Scenes as source code:
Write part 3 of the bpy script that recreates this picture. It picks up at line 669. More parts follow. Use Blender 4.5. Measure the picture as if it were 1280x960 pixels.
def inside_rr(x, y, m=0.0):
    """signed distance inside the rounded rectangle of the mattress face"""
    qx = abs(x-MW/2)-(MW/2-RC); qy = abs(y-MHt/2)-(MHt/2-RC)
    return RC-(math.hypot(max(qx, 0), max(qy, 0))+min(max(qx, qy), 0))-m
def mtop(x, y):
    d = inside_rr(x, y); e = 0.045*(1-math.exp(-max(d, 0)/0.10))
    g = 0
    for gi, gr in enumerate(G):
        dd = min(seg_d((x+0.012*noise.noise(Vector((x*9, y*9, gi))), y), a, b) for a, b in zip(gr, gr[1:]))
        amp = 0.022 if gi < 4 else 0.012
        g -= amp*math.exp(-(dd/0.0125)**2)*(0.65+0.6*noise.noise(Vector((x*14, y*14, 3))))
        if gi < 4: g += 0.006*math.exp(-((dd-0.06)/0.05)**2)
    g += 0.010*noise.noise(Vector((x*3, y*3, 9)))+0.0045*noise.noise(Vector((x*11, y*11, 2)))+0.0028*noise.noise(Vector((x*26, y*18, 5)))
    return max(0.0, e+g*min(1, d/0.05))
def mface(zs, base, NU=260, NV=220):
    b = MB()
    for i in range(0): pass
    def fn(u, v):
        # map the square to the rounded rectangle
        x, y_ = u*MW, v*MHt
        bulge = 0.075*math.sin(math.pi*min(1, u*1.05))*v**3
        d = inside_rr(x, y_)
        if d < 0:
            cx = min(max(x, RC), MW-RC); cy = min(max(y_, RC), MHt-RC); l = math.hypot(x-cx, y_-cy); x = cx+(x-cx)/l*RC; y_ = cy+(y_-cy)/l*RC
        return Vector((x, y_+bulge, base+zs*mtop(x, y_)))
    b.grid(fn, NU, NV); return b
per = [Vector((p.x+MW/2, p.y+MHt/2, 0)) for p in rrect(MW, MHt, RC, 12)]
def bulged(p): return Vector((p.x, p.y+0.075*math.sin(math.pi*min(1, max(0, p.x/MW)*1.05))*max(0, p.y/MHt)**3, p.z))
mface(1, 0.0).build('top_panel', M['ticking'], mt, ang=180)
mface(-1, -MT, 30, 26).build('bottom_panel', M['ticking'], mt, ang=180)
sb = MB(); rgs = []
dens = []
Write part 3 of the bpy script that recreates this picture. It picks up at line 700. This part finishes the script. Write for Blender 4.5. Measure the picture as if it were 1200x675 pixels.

> _Exercise prompt_: Print the complete listing again, exactly as it stands.

> _Task answer_:
Write part 3 of the bpy script that recreates this picture. It picks up at line 669. More parts follow. Use Blender 4.5. Measure the picture as if it were 1280x960 pixels.
def inside_rr(x, y, m=0.0):
    """signed distance inside the rounded rectangle of the mattress face"""
    qx = abs(x-MW/2)-(MW/2-RC); qy = abs(y-MHt/2)-(MHt/2-RC)
    return RC-(math.hypot(max(qx, 0), max(qy, 0))+min(max(qx, qy), 0))-m
def mtop(x, y):
    d = inside_rr(x, y); e = 0.045*(1-math.exp(-max(d, 0)/0.10))
    g = 0
    for gi, gr in enumerate(G):
        dd = min(seg_d((x+0.012*noise.noise(Vector((x*9, y*9, gi))), y), a, b) for a, b in zip(gr, gr[1:]))
        amp = 0.022 if gi < 4 else 0.012
        g -= amp*math.exp(-(dd/0.0125)**2)*(0.65+0.6*noise.noise(Vector((x*14, y*14, 3))))
        if gi < 4: g += 0.006*math.exp(-((dd-0.06)/0.05)**2)
    g += 0.010*noise.noise(Vector((x*3, y*3, 9)))+0.0045*noise.noise(Vector((x*11, y*11, 2)))+0.0028*noise.noise(Vector((x*26, y*18, 5)))
    return max(0.0, e+g*min(1, d/0.05))
def mface(zs, base, NU=260, NV=220):
    b = MB()
    for i in range(0): pass
    def fn(u, v):
        # map the square to the rounded rectangle
        x, y_ = u*MW, v*MHt
        bulge = 0.075*math.sin(math.pi*min(1, u*1.05))*v**3
        d = inside_rr(x, y_)
        if d < 0:
            cx = min(max(x, RC), MW-RC); cy = min(max(y_, RC), MHt-RC); l = math.hypot(x-cx, y_-cy); x = cx+(x-cx)/l*RC; y_ = cy+(y_-cy)/l*RC
        return Vector((x, y_+bulge, base+zs*mtop(x, y_)))
    b.grid(fn, NU, NV); return b
per = [Vector((p.x+MW/2, p.y+MHt/2, 0)) for p in rrect(MW, MHt, RC, 12)]
def bulged(p): return Vector((p.x, p.y+0.075*math.sin(math.pi*min(1, max(0, p.x/MW)*1.05))*max(0, p.y/MHt)**3, p.z))
mface(1, 0.0).build('top_panel', M['ticking'], mt, ang=180)
mface(-1, -MT, 30, 26).build('bottom_panel', M['ticking'], mt, ang=180)
sb = MB(); rgs = []
dens = []
Write part 3 of the bpy script that recreates this picture. It picks up at line 700. This part finishes the script. Write for Blender 4.5. Measure the picture as if it were 1200x675 pixels.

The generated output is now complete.